Goats graze alongside tracks in the countryside, forcing trains to brake to avoid hitting them. Old American sedans line up at a crossing while locomotives pass. Horse-drawn carts cross the rails after a train passed by.

A boy hitches a ride home from school with a train's engineer. A man on horseback rides alongside tracks that used to carry tons of sugar from Cuba's now withered sugar industry. A young man boards with goats to sell in Havana.

While the island is slowly modernising its rail system, mistreatment and theft of railway property by the people it was built to serve ensure it remains the slowest way to get around already slow-moving Cuba.

The trip from Havana to Santiago, 475 miles (765 km) to the east, takes an average of 15 hours, if the train doesn't break down. A slightly more reliable train with air conditioning is not in service as it is currently undergoing repairs.

On the way from one end of the country to the other, families chat and try to catch a few minutes of sleep, stretching out between rattling seats. The train's rocking lulls children to sleep under the eye of adult relatives. Men stand next to an open train door, chatting.

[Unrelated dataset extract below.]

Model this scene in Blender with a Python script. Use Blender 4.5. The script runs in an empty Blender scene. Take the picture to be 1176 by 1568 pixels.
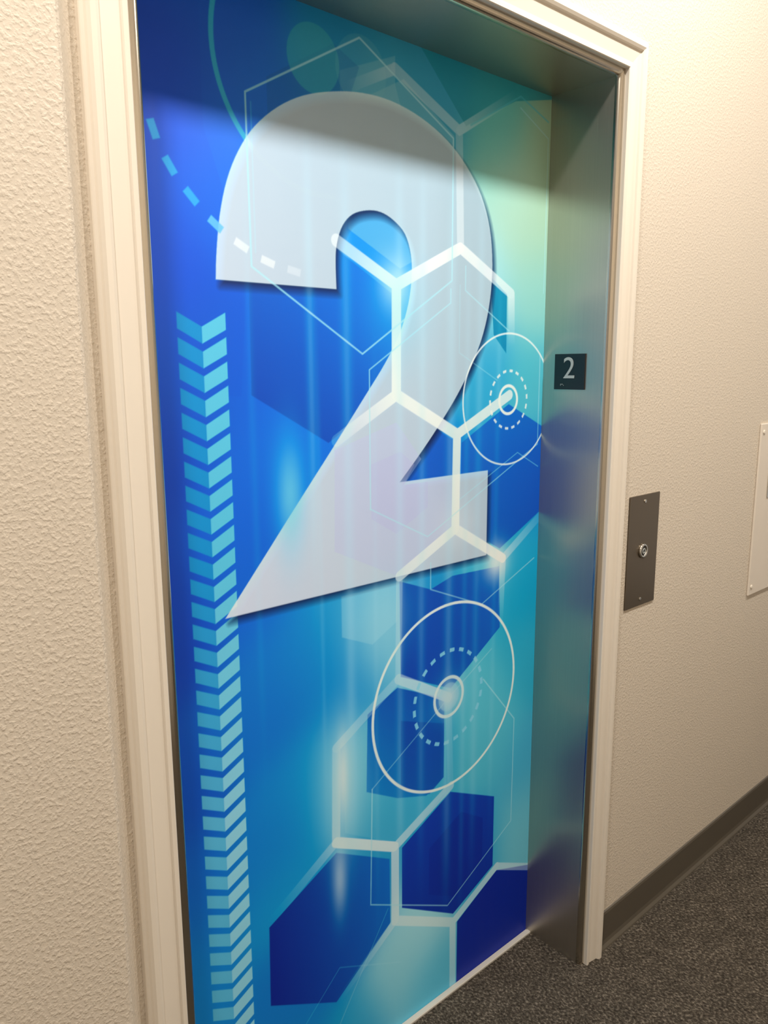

At their peak, Cuban trains featured dining cars and other high-end services. Today, refreshment comes from the vendors who board at many stations offering cold sandwiches and soft drinks. Snacks are also sold outside.

Cuba became the first Latin American country with a train system in the mid-19th century when colonial Spain began connecting Havana with the sugar-growing regions outside the capital. The network grew to 5,600 miles of rails crisscrossing the island before the system fell into disrepair. It suffered along with much of the country's infrastructure when the Soviet Union's collapse cut Cuba off from the subsidies that Moscow had pumped into its economy. The longstanding US trade embargo made it hard to get parts.

Trains connecting Cuba's capital with the former chocolate company town of Hershey in Matanzas province are filled with tourists who pay less than 50 cents for the trip as the island floods with visitors after the declaration of detente with the United States.

As for the route between Santiago and Havana, Cubans pay a little more than US$1 to shuttle goods or visit faraway family. Visiting foreigners are charged US$30 for the same trip.